One of the colleges taking part in the foundation’s effort is the University of Missouri, where a survey several years ago found widespread reports of harassment targeting minority student groups.

“We’re not here to tell people what to believe and what not to believe,” said Roger Worthington, the school’s chief diversity officer. “The overall goal is to create safer places for the free exchange of ideas.”

Missouri recently hosted a Ford Foundation “difficult dialogues” workshop for campus leaders from nine schools: University of Alaska-Anchorage, Baylor, Iowa State, University of Kansas, University of Missouri-St.

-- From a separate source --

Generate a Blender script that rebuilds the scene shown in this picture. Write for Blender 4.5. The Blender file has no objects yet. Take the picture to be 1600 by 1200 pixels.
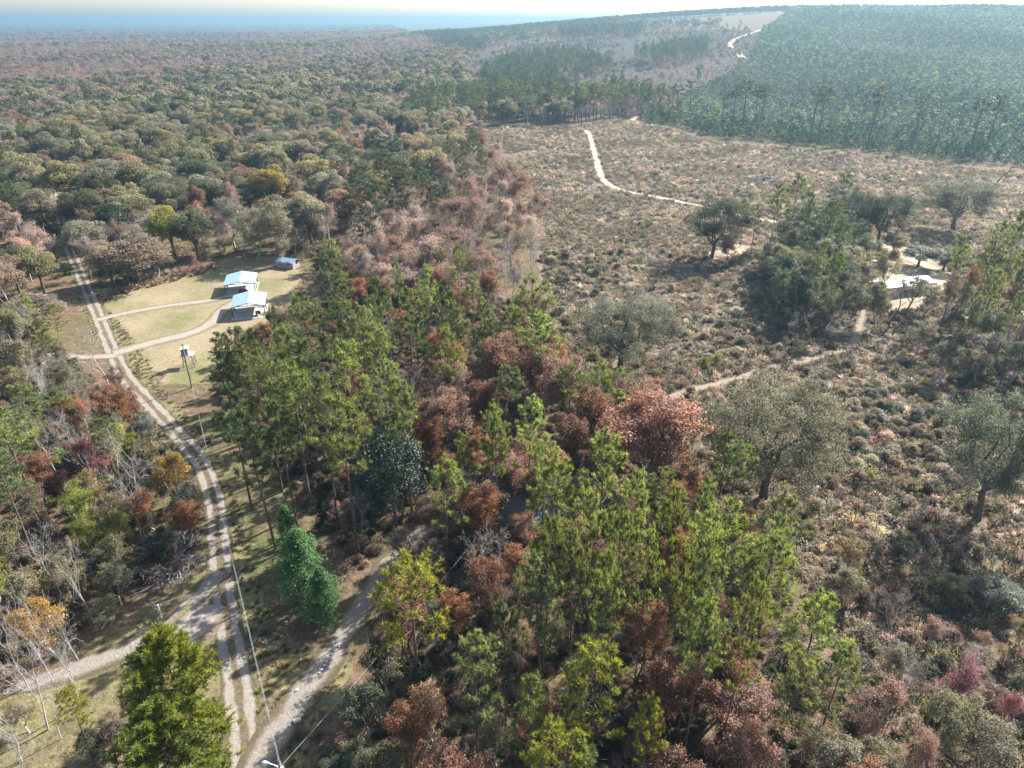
import bpy, math, random
import numpy as np
from mathutils import Vector, Matrix

SC = bpy.context.scene
COL = SC.collection
PI = math.pi
rad = math.radians

# ------------------------------------------------------------------ camera
CAM_H, PITCH, FPX = 60.0, rad(27.1), 1109.0          # metres, camera tilt, focal length in 1600 px units
cam_d = bpy.data.cameras.new('camera')
cam_d.sensor_fit = 'HORIZONTAL'
cam_d.sensor_width = 34.6
cam_d.lens = 34.6 * FPX / 1600.0
cam_d.clip_start = 0.5
cam_d.clip_end = 60000
cam = bpy.data.objects.new('camera', cam_d)
COL.objects.link(cam)
cam.location = (0, 0, CAM_H)
cam.rotation_euler = (PI / 2 - PITCH, 0, 0)
SC.camera = cam

# ------------------------------------------------------------------ light
SUN_AZ, SUN_EL = rad(47), rad(36)                    # azimuth clockwise from +Y
world = bpy.data.worlds.new('World')
SC.world = world
world.use_nodes = True
wn = world.node_tree.nodes
wl = world.node_tree.links
bg = wn['Background']
sky = wn.new('ShaderNodeTexSky')
sky.sky_type = 'NISHITA'
sky.sun_disc = False
sky.sun_elevation = SUN_EL
sky.sun_rotation = SUN_AZ
sky.altitude = 100
sky.air_density = 1.0
sky.dust_density = 2.0
wl.new(sky.outputs[0], bg.inputs[0])
bg.inputs[1].default_value = 0.10
sun_d = bpy.data.lights.new('sun', 'SUN')
sun_d.energy = 5.0
sun_d.angle = rad(0.5)
sun_d.color = (1.0, 0.96, 0.91)
sun = bpy.data.objects.new('sun', sun_d)
COL.objects.link(sun)
sv = Vector((math.sin(SUN_AZ) * math.cos(SUN_EL), math.cos(SUN_AZ) * math.cos(SUN_EL), math.sin(SUN_EL)))
sun.rotation_euler = sv.to_track_quat('Z', 'Y').to_euler()
sun.location = (0, 0, 300)
SC.view_settings.view_transform = 'Standard'
SC.view_settings.look = 'None'
SC.view_settings.exposure = 1.95
SC.view_settings.gamma = 1.0
SC.view_settings.use_curve_mapping = False
cy = SC.cycles
cy.max_bounces = 5
cy.diffuse_bounces = 3
cy.glossy_bounces = 1
cy.transmission_bounces = 2
cy.transparent_max_bounces = 4
cy.volume_bounces = 0
cy.sample_clamp_indirect = 4
cy.use_adaptive_sampling = False
cy.caustics_reflective = False
cy.caustics_refractive = False
HAZE_DENSITY = 0.00026
cy.use_denoising = True
cy.denoiser = 'OPENIMAGEDENOISE'
cy.denoising_input_passes = 'RGB_ALBEDO_NORMAL'
cy.denoising_prefilter = 'ACCURATE'

# ------------------------------------------------------------------ terrain and projection
def sstep(a, b, x):
    t = np.clip((np.asarray(x, float) - a) / (b - a), 0, 1)
    return t * t * (3 - 2 * t)

def hgt(x, y):
    x = np.asarray(x, float); y = np.asarray(y, float)
    r = np.hypot(x, y)
    az = x / np.maximum(y, 1.0)
    az = np.where(y <= 1, np.sign(x) * 9, az)
    h = 79 * sstep(430, 1950, r) * sstep(-0.34, 0.42, az) * (y > 0)
    h = h + 3.0 * np.sin(x / 310.0 + 1.3) * np.sin(y / 270.0) * sstep(500, 1200, r)
    return h

CP, SP = math.cos(PITCH), math.sin(PITCH)

def proj(x, y, z):
    dz = np.asarray(z, float) - CAM_H
    fw = np.asarray(y, float) * CP - dz * SP
    u = np.asarray(y, float) * SP + dz * CP
    fs = np.where(fw > 1, fw, 1)
    px = np.where(fw > 1, 800 + FPX * np.asarray(x, float) / fs, -99999)
    py = np.where(fw > 1, 600 - FPX * u / fs, 99999)
    return px, py

def at(px, py, z=0.0):
    """the place on the ground (or z metres above it) seen at a point of the photograph"""
    dx = (px - 800) / FPX
    u = (600 - py) / FPX
    dy, dz = CP + u * SP, -SP + u * CP
    t = (z - CAM_H) / dz if dz < -1e-4 else 4000.0
    if t * dy < 420:
        return Vector((dx * t, dy * t, z))
    t0 = 100.0
    while t0 < 6000:
        if CAM_H + dz * t0 < float(hgt(dx * t0, dy * t0)) + z:
            break
        t0 *= 1.004
    return Vector((dx * t0, dy * t0, float(hgt(dx * t0, dy * t0)) + z))

def depth(x, y, z):
    return y * CP - (z - CAM_H) * SP

def in_poly(px, py, poly):
    px = np.asarray(px, float); py = np.asarray(py, float)
    inside = np.zeros(px.shape, bool)
    n = len(poly)
    for i in range(n):
        x0, y0 = poly[i]; x1, y1 = poly[(i + 1) % n]
        if y0 == y1:
            continue
        c = ((y0 > py) != (y1 > py)) & (px < (x1 - x0) * (py - y0) / (y1 - y0) + x0)
        inside ^= c
    return inside

# ------------------------------------------------------------------ materials
def new_mat(name):
    m = bpy.data.materials.new(name)
    m.use_nodes = True
    nt = m.node_tree
    nt.nodes.clear()
    out = nt.nodes.new('ShaderNodeOutputMaterial')
    return m, nt, out

def N(nt, t, **kw):
    n = nt.nodes.new(t)
    for k, v in kw.items():
        setattr(n, k, v)
    return n

def ramp(nt, fac, stops):
    r = nt.nodes.new('ShaderNodeValToRGB')
    e = r.color_ramp.elements
    while len(e) < len(stops):
        e.new(0.5)
    for i, (p, c) in enumerate(stops):
        e[i].position = p
        e[i].color = (*c, 1) if len(c) == 3 else c
    nt.links.new(fac, r.inputs[0])
    return r.outputs[0]

def mixc(nt, fac, a, b, mode='MIX'):
    m = nt.nodes.new('ShaderNodeMix')
    m.data_type = 'RGBA'
    m.blend_type = mode
    for sock, v in ((m.inputs[0], fac), (m.inputs[6], a), (m.inputs[7], b)):
        if hasattr(v, 'is_linked'):
            nt.links.new(v, sock)
        elif isinstance(v, (int, float)):
            sock.default_value = v
        else:
            sock.default_value = (*v, 1)
    return m.outputs[2]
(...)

Louis, Oklahoma State, University of Texas-Austin, Texas A&M and Texas Tech.

Participants spent four days swapping stories about volatile classroom encounters and tips on promoting academic freedom, while tolerating offensive speech without allowing racial, ethnic, cultural and religious slurs or sexually explicit remarks.

They engaged in role-playing exercises including one that simulated an unpleasant classroom encounter between an evolution-denying student and an astronomy professor struggling to control her lecture. They also learned to avoid the name-calling shout-fests that often pass for public debate on cable television and political campaigns.

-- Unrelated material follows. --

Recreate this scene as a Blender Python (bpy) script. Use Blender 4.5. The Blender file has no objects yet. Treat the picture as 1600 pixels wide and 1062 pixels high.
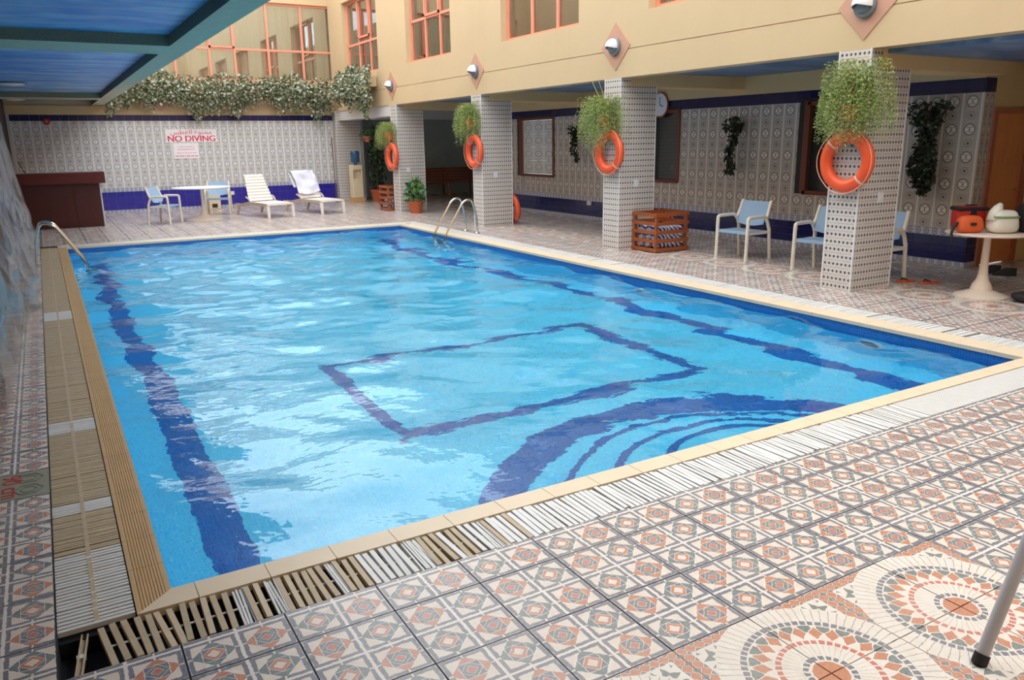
import bpy, math, random
import numpy as np
from mathutils import Vector, Matrix

# ------------------------------------------------------------------ camera, sky, exposure
SC = bpy.context.scene
COL = SC.collection
CAM = (-0.2219, -3.2425, 1.7921)
YAW, PITCH, ROLL, FPX = 0.5274, 0.2487, -0.0148, 1229.73
def cam_axes():
    f = Vector((math.sin(YAW) * math.cos(PITCH), math.cos(YAW) * math.cos(PITCH), -math.sin(PITCH)))
    r = Vector((math.cos(YAW), -math.sin(YAW), 0))
    u = r.cross(f)
    r2 = math.cos(ROLL) * r + math.sin(ROLL) * u
    u2 = -math.sin(ROLL) * r + math.cos(ROLL) * u
    return r2, u2, f
_r, _u, _f = cam_axes()
cd = bpy.data.cameras.new('camera')
cd.sensor_fit = 'HORIZONTAL'; cd.sensor_width = 36.0; cd.lens = 36.0 * FPX / 1600.0
cd.clip_start = 0.05; cd.clip_end = 200
co = bpy.data.objects.new('camera', cd); COL.objects.link(co)
m3 = Matrix((_r, _u, -_f)).transposed()
co.matrix_world = Matrix.Translation(CAM) @ m3.to_4x4()
SC.camera = co

world = bpy.data.worlds.new('overcast_sky'); SC.world = world
world.use_nodes = True
bg = world.node_tree.nodes['Background']
bg.inputs[0].default_value = (0.93, 0.965, 1.0, 1); bg.inputs[1].default_value = 1.0
SC.view_settings.view_transform = 'Standard'
SC.view_settings.look = 'None'
SC.view_settings.exposure = 1.98
SC.view_settings.gamma = 1.0
SC.view_settings.use_curve_mapping = False
SC.cycles.max_bounces = 14
SC.cycles.diffuse_bounces = 6
SC.cycles.glossy_bounces = 6
SC.cycles.transmission_bounces = 10
SC.cycles.transparent_max_bounces = 24
SC.cycles.sample_clamp_indirect = 12.0

RNG = random.Random(7)
PI = math.pi
# ------------------------------------------------------------------ layout constants (metres)
T = 0.38                       # floor tile
GX, GY = 0.369, -0.6274        # a node of the tile grid
PW, PL = 6.54, 13.29           # pool
WZ = -0.085                    # water level
CO_N, CO_L, CO_R, CO_F = 0.12, 0.13, 0.26, 0.22      # coping widths
GR_N, GR_L, GR_R, GR_F = -0.41, -0.41, 7.08, 13.78   # outer edge of the grates
PX, PX2 = 7.81, 8.53           # pillar faces
PY = (2.63, 7.04, 11.68, 16.22)
PWID = 0.40
YB, RX, RYN = 21.2, 10.53, 2.88
ZF = 2.71                      # facade underside
XL = -0.80                     # wall on the left
YN = -5.2                      # wall behind the camera
ZT = 7.4                       # top of the courtyard walls

# ------------------------------------------------------------------ node helpers
class S:
    """a float socket with arithmetic"""
    def __init__(s, nt, k): s.nt, s.k = nt, k
    def op(s, o, *b, clamp=False):
        n = s.nt.nodes.new('ShaderNodeMath'); n.operation = o; n.use_clamp = clamp
        for i, v in enumerate((s,) + b):
            if isinstance(v, S): s.nt.links.new(v.k, n.inputs[i])
            else: n.inputs[i].default_value = v
        return S(s.nt, n.outputs[0])
    def __add__(s, o): return s.op('ADD', o)
    def __sub__(s, o): return s.op('SUBTRACT', o)
    def __mul__(s, o): return s.op('MULTIPLY', o)
    def __truediv__(s, o): return s.op('DIVIDE', o)
    def gt(s, o): return s.op('GREATER_THAN', o)
    def lt(s, o): return s.op('LESS_THAN', o)
    def abs(s): return s.op('ABSOLUTE')
    def fract(s): return s.op('FRACT')
    def floor(s): return s.op('FLOOR')
    def max(s, o): return s.op('MAXIMUM', o)
    def min(s, o): return s.op('MINIMUM', o)
    def band(s, a, b): return s.gt(a) * s.lt(b)
def mixc(nt, fac, a, b):
    n = nt.nodes.new('ShaderNodeMix'); n.data_type = 'RGBA'
    for i, v in ((0, fac), (6, a), (7, b)):
        if isinstance(v, S): nt.links.new(v.k, n.inputs[i])
        elif isinstance(v, bpy.types.NodeSocket): nt.links.new(v, n.inputs[i])
        elif i == 0: n.inputs[0].default_value = v
        else: n.inputs[i].default_value = (*v[:3], 1)
    return n.outputs[2]
def srgb(r, g, b):
    f = lambda c: c / 12.92 if c <= 0.04045 else ((c + 0.055) / 1.055) ** 2.4
    return (f(r / 255), f(g / 255), f(b / 255))
MATS = {}
def new_mat(name):
    m = bpy.data.materials.new(name); m.use_nodes = True
    nt = m.node_tree; p = nt.nodes['Principled BSDF']
    MATS[name] = m
    return m, nt, p
def pos(nt): return nt.nodes.new('ShaderNodeNewGeometry').outputs['Position']
def objco(nt): return nt.nodes.new('ShaderNodeTexCoord').outputs['Object']
def noise(nt, vec, scale, detail=3, rough=0.55, dist=0.0):
    n = nt.nodes.new('ShaderNodeTexNoise')
    nt.links.new(vec, n.inputs['Vector'])
    n.inputs['Scale'].default_value = scale; n.inputs['Detail'].default_value = detail
    n.inputs['Roughness'].default_value = rough; n.inputs['Distortion'].default_value = dist
    return S(nt, n.outputs['Fac'])
def scale_vec(nt, vec, sc):
    n = nt.nodes.new('ShaderNodeVectorMath'); n.operation = 'MULTIPLY'
    nt.links.new(vec, n.inputs[0]); n.inputs[1].default_value = sc
    return n.outputs[0]
def bump(nt, p, h, strength=0.3, dist=0.01):
    b = nt.nodes.new('ShaderNodeBump'); b.inputs['Strength'].default_value = strength
    b.inputs['Distance'].default_value = dist
    nt.links.new(h.k, b.inputs['Height']); nt.links.new(b.outputs[0], p.inputs['Normal'])
def mat(name, col, rough=0.5, metal=0.0, var=0.10, nscale=6.0, bmp=0.0, bscale=60.0, spec=0.5, stretch=None, **kw):
    """plain painted / moulded surface with a little colour variation"""
    m, nt, p = new_mat(name)
    c = col
    v = pos(nt) if stretch is None else scale_vec(nt, pos(nt), stretch)
    if var > 0:
        n = noise(nt, v, nscale, 4)
        lo = tuple(x * (1 - var) for x in col); hi = tuple(min(1, x * (1 + var)) for x in col)
        nt.links.new(mixc(nt, n, lo, hi), p.inputs['Base Color'])
    else: p.inputs['Base Color'].default_value = (*col, 1)
    p.inputs['Roughness'].default_value = rough; p.inputs['Metallic'].default_value = metal
    p.inputs['Specular IOR Level'].default_value = spec
    for k, x in kw.items(): p.inputs[k.replace('_', ' ')].default_value = x
    if bmp > 0: bump(nt, p, noise(nt, v, bscale, 3), bmp)
    return m
def uvxy(nt):
    u = nt.nodes.new('ShaderNodeUVMap').outputs[0]
    s = nt.nodes.new('ShaderNodeSeparateXYZ'); nt.links.new(u, s.inputs[0])
    return S(nt, s.outputs[0]), S(nt, s.outputs[1]), u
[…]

“The culture wars have been ongoing in this country for many years,” Worthington said. “We can’t afford for the university to become a political battleground.”

That’s just what happened at the University of California’s Irvine campus, where disputes between Jewish and Muslim student groups escalated in the aftermath of Sept.11.

At the Orange County campus, vandals struck both a Holocaust memorial and a symbolic model of the barrier separating Israel and the West Bank. When some Muslim students wore garments at graduation that critics said paid tribute to the Palestinian militant group Hamas, an outside group filed a civil rights complaint with the U.S. Department of Education.

The department refused to take up the complaint. But the tensions caused the school to hold its own “difficult dialogues” workshop, which led to the creation of several courses and public events designed to promote religious and cultural diversity.

Robert O’Neil, who heads the Ford Foundation effort, called the balancing act required of faculty members faced with divisive classroom comments a “constant dilemma.”

“If you react candidly, you may stifle the student’s inclination to participate,” said O’Neil, the director of the Thomas Jefferson Center for the Protection of Free Expression. “But if you say, ‘That’s a great point’ every time, your comments cease to have value. The issue is how to strike a balance.”

In a February essay in The Chronicle of Higher Education, scholars A. Lee Fritschler and Bruce L.R. Smith decried what they called “the new climate of timidity on campus,” a fear among professors of appearing too liberal that prevents them from speaking out or being overly cautious when it comes to confronting intolerance, or simply ignoring controversial topics.

Such an approach deprives students of one of the fundamental college experiences: the opportunity to be expose to intellectual ideas and philosophical approaches contradictory to their own, O’Neil said.

“As a constitutional law scholar, I have to address polygamy, faith healing and gay bishops, among other subjects,” he said. “My commitment is to never avoid talking about these issues, but to do so in a way that doesn’t offend students in the trenches.”